Yes Minimig has a floppy emulator implemented on an external PIC CPU, it looks like you stick SD cards in one side with WinUAE images on and MFM comes out the other. Straightforward - especially compared to the FPGA stuff.
The only tweak comes with the amount of RAM you have available on chip and the timer precision. Most small microcontrollers (lower than ARM SoCs) usually don't have PLL clock multipliers and are designed to use teeny power and be cheap rather than wind up fast. Also 8 bit MCUs are just tediously inefficient in many ways compared to arm; writing some assembler for my Atmega board here reminds me of the Amstrad days. Do you remember how tedious it is to add one to a 32 bit number with only 8-bit registers? ;-)

ARMs rule in general, but ARM SoCs perform particularly well b/c they wind up to mad clock speeds via the aftorementioned PLL, have proper 32-bit registers, and usually have 32-bit single-cycle SRAM all on chip. They have a chaming ability to overclock (purely in software- yay) because nothing fast ever leaves the chip itself. In our case (no peripherals except USB) I'm hopeful we can run it at 96Mhz and it probably won't even get perceptably warm to the touch.

Mainly though, they're cheap and extremely easy to wire up.

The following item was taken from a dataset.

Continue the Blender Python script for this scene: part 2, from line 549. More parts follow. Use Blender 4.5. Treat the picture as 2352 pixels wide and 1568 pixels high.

You could probably even do this whole shebang on a single-sided PCB with one chip, two connectors (usb+floppy), a couple of decoupling caps and a crystal if you were sneaky with the routing.


Oh yes one final thought re floppy emulator; errrrm yes I think we can make cyclone20 work seamlessly as both drive controller and emulated drive. Potentially I think everything can be done in software (just changing direction of a few of the lines) although actually you'd probably want to swap the read and write lines (two wires) over when pretending to be a drive as those two IO ports have Special Powers.

Last edited by RichAplin; 02 December 2008 at 06:42.